When World War II reached France, causing a fierce internal division alongside the threat of the Wehrmacht, Camus notes: “The ivory towers have collapsed.” One could understand in this statement that the ideal world had broken. It is precisely this ideal world, or rather the more or less elaborate, exhausting, alienating attempt to construct it (or to pretend to), that I encountered while driving through the previously mentioned tourist strongholds. Reflecting on this experience, I feel all the more at home in my Bregenzerwald today. My Bregenzerwald exists, just as everyone can find his or her own version. Here and there, now and then, the attempt is made to present and sell the Bregenzerwald as an ideal world. What for? We don’t need ivory towers and we don’t need an ideal world. What counts, also for the traveller in my opinion, is the opportunity for authenticity and self-discovery.

Like all things, there are limits to the arbitrariness, the feasibility and the plannability of adventurousness: “Experience is not an experiment. You can’t just want to make them. You just make them. It’s a matter of patience rather than experience.” In this respect, the Bregenzerwald is a good learning environment for me, especially where it gives me space and time: open spaces, practice fields, windows of time on my own. Throughout his life, Camus resisted taking the easy way out. Ease is the enemy of truth. He became a traveller, but not purely for the sake of distraction: “What gives value to travel is fear.” During a trip to the Balearic Islands, he notes, “There is no pleasure in traveling, and I look upon it more as an occasion for spiritual testing … Pleasure takes us away from ourselves in the same way as distraction, in Pascal’s use of the word, takes us away from God. Travel, which is like a greater and a graver science, brings us back to ourselves.” By making the Bregenzerwald my destination, as opposed to one of the big hotspots mentioned above, I am not acting arbitrarily, not extravagantly, and not like an oddball. No, I have my sights well set: “Man is his own goal.”

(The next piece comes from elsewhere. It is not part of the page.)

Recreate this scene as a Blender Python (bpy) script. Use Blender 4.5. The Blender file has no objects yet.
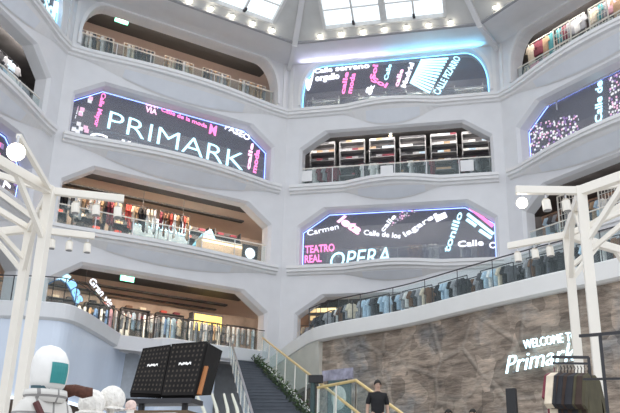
import bpy, bmesh, math, random
from mathutils import Vector, Matrix
from mathutils.geometry import tessellate_polygon
random.seed(7)
S = bpy.context.scene
COL = S.collection
R = math.radians

# ------------------------------------------------------------------ camera, sky, exposure
FPX, YAW, PITCH, ROLL = 800.0, R(-13.55), R(20.155), R(1.479)
CAM = Vector((4.411, -21.902, 1.6))
fw = Vector((math.sin(YAW)*math.cos(PITCH), math.cos(YAW)*math.cos(PITCH), math.sin(PITCH)))
rt0 = Vector((math.cos(YAW), -math.sin(YAW), 0)); up0 = rt0.cross(fw)
rt = rt0*math.cos(ROLL) + up0*math.sin(ROLL); up = up0*math.cos(ROLL) - rt0*math.sin(ROLL)
cd = bpy.data.cameras.new('camera'); co = bpy.data.objects.new('camera', cd); COL.objects.link(co)
M = Matrix((rt, up, -fw)).transposed().to_4x4(); M.translation = CAM
co.matrix_world = M
cd.sensor_width = 36; cd.lens = FPX*36/620; cd.clip_end = 300
S.camera = co
W = bpy.data.worlds.new('sky'); S.world = W; W.use_nodes = True
bg = W.node_tree.nodes['Background']; bg.inputs[1].default_value = 1.42
_n = W.node_tree.nodes; _l = W.node_tree.links      # overcast sky: bright overhead, dimmer towards the horizon
_tc = _n.new('ShaderNodeTexCoord'); _sx = _n.new('ShaderNodeSeparateXYZ'); _rp = _n.new('ShaderNodeValToRGB')
_l.new(_tc.outputs['Generated'], _sx.inputs[0]); _l.new(_sx.outputs['Z'], _rp.inputs['Fac']); _l.new(_rp.outputs['Color'], bg.inputs[0])
_rp.color_ramp.elements[0].position = 0.; _rp.color_ramp.elements[0].color = (.60, .64, .70, 1)
_rp.color_ramp.elements[1].position = .7; _rp.color_ramp.elements[1].color = (1.15, 1.2, 1.28, 1)
S.view_settings.view_transform = 'Standard'; S.view_settings.look = 'None'
S.view_settings.gamma = 1; S.view_settings.exposure = 0.0; S.view_settings.use_curve_mapping = False
GALLERY_POWER = 210

# ------------------------------------------------------------------ materials
MATS = {}
def mat(name, col, rough=.6, metal=0., noise=.08, scale=6., bump=0., emit=0., ecol=None):
    if name in MATS: return MATS[name]
    m = bpy.data.materials.new(name); m.use_nodes = True; nt = m.node_tree
    b = nt.nodes['Principled BSDF']; b.inputs['Roughness'].default_value = rough; b.inputs['Metallic'].default_value = metal
    tc = nt.nodes.new('ShaderNodeTexCoord'); nz = nt.nodes.new('ShaderNodeTexNoise')
    nz.inputs['Scale'].default_value = scale; nz.inputs['Detail'].default_value = 4
    nt.links.new(tc.outputs['Object'], nz.inputs['Vector'])
    rp = nt.nodes.new('ShaderNodeValToRGB')
    c = col
    rp.color_ramp.elements[0].position = .3; rp.color_ramp.elements[1].position = .7
    rp.color_ramp.elements[0].color = [x*(1-noise) for x in c[:3]] + [1]
    rp.color_ramp.elements[1].color = [min(1, x*(1+noise)) for x in c[:3]] + [1]
    nt.links.new(nz.outputs['Fac'], rp.inputs['Fac']); nt.links.new(rp.outputs['Color'], b.inputs['Base Color'])
    if bump:
        bp = nt.nodes.new('ShaderNodeBump'); bp.inputs['Strength'].default_value = bump; bp.inputs['Distance'].default_value = .03
        nt.links.new(nz.outputs['Fac'], bp.inputs['Height']); nt.links.new(bp.outputs['Normal'], b.inputs['Normal'])
    if emit:
        b.inputs['Emission Color'].default_value = (*(ecol or col)[:3], 1); b.inputs['Emission Strength'].default_value = emit
    MATS[name] = m
    return m
def clear_mat(name, tint, fac, rough=.05):
    if name in MATS: return MATS[name]
    m = bpy.data.materials.new(name); m.use_nodes = True; nt = m.node_tree
    out = nt.nodes['Material Output']; b = nt.nodes['Principled BSDF']
    tr = nt.nodes.new('ShaderNodeBsdfTransparent'); mx = nt.nodes.new('ShaderNodeMixShader')
    tr.inputs[0].default_value = (.93, .97, .97, 1)
    b.inputs['Base Color'].default_value = (*tint, 1); b.inputs['Roughness'].default_value = rough
    nz = nt.nodes.new('ShaderNodeTexNoise'); nz.inputs['Scale'].default_value = 2
    mr = nt.nodes.new('ShaderNodeMapRange'); mr.inputs[3].default_value = fac*.85; mr.inputs[4].default_value = fac*1.15
    nt.links.new(nz.outputs['Fac'], mr.inputs[0]); nt.links.new(mr.outputs[0], mx.inputs[0])
    nt.links.new(tr.outputs[0], mx.inputs[1]); nt.links.new(b.outputs[0], mx.inputs[2]); nt.links.new(mx.outputs[0], out.inputs[0])
    MATS[name] = m
    return m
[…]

What Camus sought in his travels, as in his life, was light: the light of the Mediterranean, of Provence, or of Greece. Anyone who has been to these areas and travelled beyond the disco balls and entertainment areas, knows what is meant. This light cannot be made. It’s there, or it’s not there. Try it out for yourself: you can also travel and love the Bregenzerwald for the sake of its light. The light in the valley of the Bregenzerache river, in the mountains, in the forests and on the meadows and snow fields. Nature is more than hiking trails, via ferratas, ski slopes or mountain lakes; it is religion, if I may say so: it is divine. “… like the Greeks, I believe in nature,” Camus writes. The goal of all movement is rest. It starts with the peace experienced at the summit and ends with being lifted up to eternity. If it sounds like a lot, it is. We can learn, in turn, the meaning of eternity from the “fleeting scent of the Corymb rose, from the valley of the olive trees, from our favourite dog…” or from the towering fir forest, from the Kanisfluh massif, from the murmur of the Subersach river or from the starry sky above. All you have to do is look up.